Work to complete:
Output each line of the material exactly as it stands.

Dataset content:
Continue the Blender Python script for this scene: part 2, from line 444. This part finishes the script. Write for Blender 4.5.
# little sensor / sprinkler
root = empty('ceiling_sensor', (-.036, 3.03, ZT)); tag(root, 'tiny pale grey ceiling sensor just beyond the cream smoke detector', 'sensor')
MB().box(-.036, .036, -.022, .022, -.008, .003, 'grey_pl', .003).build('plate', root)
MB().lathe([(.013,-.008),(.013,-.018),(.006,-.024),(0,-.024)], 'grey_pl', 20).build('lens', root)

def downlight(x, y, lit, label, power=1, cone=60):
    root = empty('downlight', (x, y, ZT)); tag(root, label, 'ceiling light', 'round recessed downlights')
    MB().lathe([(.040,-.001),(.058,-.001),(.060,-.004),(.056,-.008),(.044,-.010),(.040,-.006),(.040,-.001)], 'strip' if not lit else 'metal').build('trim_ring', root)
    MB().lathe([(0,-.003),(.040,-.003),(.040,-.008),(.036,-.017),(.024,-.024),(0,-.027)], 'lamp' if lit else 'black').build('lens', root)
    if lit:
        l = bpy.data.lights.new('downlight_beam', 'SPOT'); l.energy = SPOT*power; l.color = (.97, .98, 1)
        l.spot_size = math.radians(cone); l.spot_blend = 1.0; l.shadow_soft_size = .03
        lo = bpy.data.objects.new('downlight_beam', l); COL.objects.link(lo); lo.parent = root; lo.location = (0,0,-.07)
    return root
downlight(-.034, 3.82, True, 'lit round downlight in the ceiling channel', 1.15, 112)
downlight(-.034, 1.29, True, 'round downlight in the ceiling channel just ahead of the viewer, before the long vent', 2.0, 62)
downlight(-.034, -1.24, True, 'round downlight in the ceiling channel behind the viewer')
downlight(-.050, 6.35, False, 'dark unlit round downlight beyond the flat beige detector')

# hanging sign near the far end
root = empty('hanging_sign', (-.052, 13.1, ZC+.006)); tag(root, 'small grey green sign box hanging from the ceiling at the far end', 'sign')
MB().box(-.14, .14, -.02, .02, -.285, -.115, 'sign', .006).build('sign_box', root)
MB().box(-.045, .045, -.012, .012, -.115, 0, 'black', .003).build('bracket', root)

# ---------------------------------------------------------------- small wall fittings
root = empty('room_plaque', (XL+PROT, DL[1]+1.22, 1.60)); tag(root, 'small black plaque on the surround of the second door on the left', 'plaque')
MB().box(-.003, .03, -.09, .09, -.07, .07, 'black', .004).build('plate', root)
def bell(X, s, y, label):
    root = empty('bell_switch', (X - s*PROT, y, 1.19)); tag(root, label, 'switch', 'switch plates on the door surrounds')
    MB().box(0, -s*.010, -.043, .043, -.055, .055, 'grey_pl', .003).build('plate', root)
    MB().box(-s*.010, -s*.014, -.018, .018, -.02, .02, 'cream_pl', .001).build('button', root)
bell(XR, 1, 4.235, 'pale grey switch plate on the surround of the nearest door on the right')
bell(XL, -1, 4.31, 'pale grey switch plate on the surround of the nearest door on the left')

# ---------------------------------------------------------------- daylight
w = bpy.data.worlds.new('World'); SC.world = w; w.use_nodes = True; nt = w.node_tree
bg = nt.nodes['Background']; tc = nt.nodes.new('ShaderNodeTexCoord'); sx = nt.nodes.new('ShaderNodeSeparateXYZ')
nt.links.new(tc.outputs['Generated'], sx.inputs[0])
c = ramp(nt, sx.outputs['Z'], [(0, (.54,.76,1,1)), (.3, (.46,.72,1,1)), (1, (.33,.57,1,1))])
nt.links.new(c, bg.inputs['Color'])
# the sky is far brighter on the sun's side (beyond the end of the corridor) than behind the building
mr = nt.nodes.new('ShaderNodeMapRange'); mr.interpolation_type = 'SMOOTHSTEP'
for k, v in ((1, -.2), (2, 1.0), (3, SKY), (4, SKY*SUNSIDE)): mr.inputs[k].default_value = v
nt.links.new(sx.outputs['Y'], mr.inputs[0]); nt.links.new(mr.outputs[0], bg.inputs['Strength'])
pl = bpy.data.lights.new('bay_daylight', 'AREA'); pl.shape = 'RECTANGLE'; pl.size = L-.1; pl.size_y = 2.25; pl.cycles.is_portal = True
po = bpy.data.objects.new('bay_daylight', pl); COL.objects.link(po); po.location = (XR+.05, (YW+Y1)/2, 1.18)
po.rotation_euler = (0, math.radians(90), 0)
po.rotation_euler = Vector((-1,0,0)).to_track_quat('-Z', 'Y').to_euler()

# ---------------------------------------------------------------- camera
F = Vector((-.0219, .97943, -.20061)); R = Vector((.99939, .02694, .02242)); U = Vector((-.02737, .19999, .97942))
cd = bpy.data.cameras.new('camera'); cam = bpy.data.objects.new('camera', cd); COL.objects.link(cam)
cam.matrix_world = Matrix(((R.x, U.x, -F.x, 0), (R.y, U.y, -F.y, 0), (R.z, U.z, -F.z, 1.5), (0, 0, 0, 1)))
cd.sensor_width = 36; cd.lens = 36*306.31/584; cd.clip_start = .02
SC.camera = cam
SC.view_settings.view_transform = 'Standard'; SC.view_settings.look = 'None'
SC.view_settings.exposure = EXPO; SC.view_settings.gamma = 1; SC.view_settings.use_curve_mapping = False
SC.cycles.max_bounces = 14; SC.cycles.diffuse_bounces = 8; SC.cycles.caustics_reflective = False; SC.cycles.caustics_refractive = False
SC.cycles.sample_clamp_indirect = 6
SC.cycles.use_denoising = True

Correct result:
Continue the Blender Python script for this scene: part 2, from line 444. This part finishes the script. Write for Blender 4.5.
# little sensor / sprinkler
root = empty('ceiling_sensor', (-.036, 3.03, ZT)); tag(root, 'tiny pale grey ceiling sensor just beyond the cream smoke detector', 'sensor')
MB().box(-.036, .036, -.022, .022, -.008, .003, 'grey_pl', .003).build('plate', root)
MB().lathe([(.013,-.008),(.013,-.018),(.006,-.024),(0,-.024)], 'grey_pl', 20).build('lens', root)

def downlight(x, y, lit, label, power=1, cone=60):
    root = empty('downlight', (x, y, ZT)); tag(root, label, 'ceiling light', 'round recessed downlights')
    MB().lathe([(.040,-.001),(.058,-.001),(.060,-.004),(.056,-.008),(.044,-.010),(.040,-.006),(.040,-.001)], 'strip' if not lit else 'metal').build('trim_ring', root)
    MB().lathe([(0,-.003),(.040,-.003),(.040,-.008),(.036,-.017),(.024,-.024),(0,-.027)], 'lamp' if lit else 'black').build('lens', root)
    if lit:
        l = bpy.data.lights.new('downlight_beam', 'SPOT'); l.energy = SPOT*power; l.color = (.97, .98, 1)
        l.spot_size = math.radians(cone); l.spot_blend = 1.0; l.shadow_soft_size = .03
        lo = bpy.data.objects.new('downlight_beam', l); COL.objects.link(lo); lo.parent = root; lo.location = (0,0,-.07)
    return root
downlight(-.034, 3.82, True, 'lit round downlight in the ceiling channel', 1.15, 112)
downlight(-.034, 1.29, True, 'round downlight in the ceiling channel just ahead of the viewer, before the long vent', 2.0, 62)
downlight(-.034, -1.24, True, 'round downlight in the ceiling channel behind the viewer')
downlight(-.050, 6.35, False, 'dark unlit round downlight beyond the flat beige detector')

# hanging sign near the far end
root = empty('hanging_sign', (-.052, 13.1, ZC+.006)); tag(root, 'small grey green sign box hanging from the ceiling at the far end', 'sign')
MB().box(-.14, .14, -.02, .02, -.285, -.115, 'sign', .006).build('sign_box', root)
MB().box(-.045, .045, -.012, .012, -.115, 0, 'black', .003).build('bracket', root)

# ---------------------------------------------------------------- small wall fittings
root = empty('room_plaque', (XL+PROT, DL[1]+1.22, 1.60)); tag(root, 'small black plaque on the surround of the second door on the left', 'plaque')
MB().box(-.003, .03, -.09, .09, -.07, .07, 'black', .004).build('plate', root)
def bell(X, s, y, label):
    root = empty('bell_switch', (X - s*PROT, y, 1.19)); tag(root, label, 'switch', 'switch plates on the door surrounds')
    MB().box(0, -s*.010, -.043, .043, -.055, .055, 'grey_pl', .003).build('plate', root)
    MB().box(-s*.010, -s*.014, -.018, .018, -.02, .02, 'cream_pl', .001).build('button', root)
bell(XR, 1, 4.235, 'pale grey switch plate on the surround of the nearest door on the right')
bell(XL, -1, 4.31, 'pale grey switch plate on the surround of the nearest door on the left')

# ---------------------------------------------------------------- daylight
w = bpy.data.worlds.new('World'); SC.world = w; w.use_nodes = True; nt = w.node_tree
bg = nt.nodes['Background']; tc = nt.nodes.new('ShaderNodeTexCoord'); sx = nt.nodes.new('ShaderNodeSeparateXYZ')
nt.links.new(tc.outputs['Generated'], sx.inputs[0])
c = ramp(nt, sx.outputs['Z'], [(0, (.54,.76,1,1)), (.3, (.46,.72,1,1)), (1, (.33,.57,1,1))])
nt.links.new(c, bg.inputs['Color'])
# the sky is far brighter on the sun's side (beyond the end of the corridor) than behind the building
mr = nt.nodes.new('ShaderNodeMapRange'); mr.interpolation_type = 'SMOOTHSTEP'
for k, v in ((1, -.2), (2, 1.0), (3, SKY), (4, SKY*SUNSIDE)): mr.inputs[k].default_value = v
nt.links.new(sx.outputs['Y'], mr.inputs[0]); nt.links.new(mr.outputs[0], bg.inputs['Strength'])
pl = bpy.data.lights.new('bay_daylight', 'AREA'); pl.shape = 'RECTANGLE'; pl.size = L-.1; pl.size_y = 2.25; pl.cycles.is_portal = True
po = bpy.data.objects.new('bay_daylight', pl); COL.objects.link(po); po.location = (XR+.05, (YW+Y1)/2, 1.18)
po.rotation_euler = (0, math.radians(90), 0)
po.rotation_euler = Vector((-1,0,0)).to_track_quat('-Z', 'Y').to_euler()

# ---------------------------------------------------------------- camera
F = Vector((-.0219, .97943, -.20061)); R = Vector((.99939, .02694, .02242)); U = Vector((-.02737, .19999, .97942))
cd = bpy.data.cameras.new('camera'); cam = bpy.data.objects.new('camera', cd); COL.objects.link(cam)
cam.matrix_world = Matrix(((R.x, U.x, -F.x, 0), (R.y, U.y, -F.y, 0), (R.z, U.z, -F.z, 1.5), (0, 0, 0, 1)))
cd.sensor_width = 36; cd.lens = 36*306.31/584; cd.clip_start = .02
SC.camera = cam
SC.view_settings.view_transform = 'Standard'; SC.view_settings.look = 'None'
SC.view_settings.exposure = EXPO; SC.view_settings.gamma = 1; SC.view_settings.use_curve_mapping = False
SC.cycles.max_bounces = 14; SC.cycles.diffuse_bounces = 8; SC.cycles.caustics_reflective = False; SC.cycles.caustics_refractive = False
SC.cycles.sample_clamp_indirect = 6
SC.cycles.use_denoising = True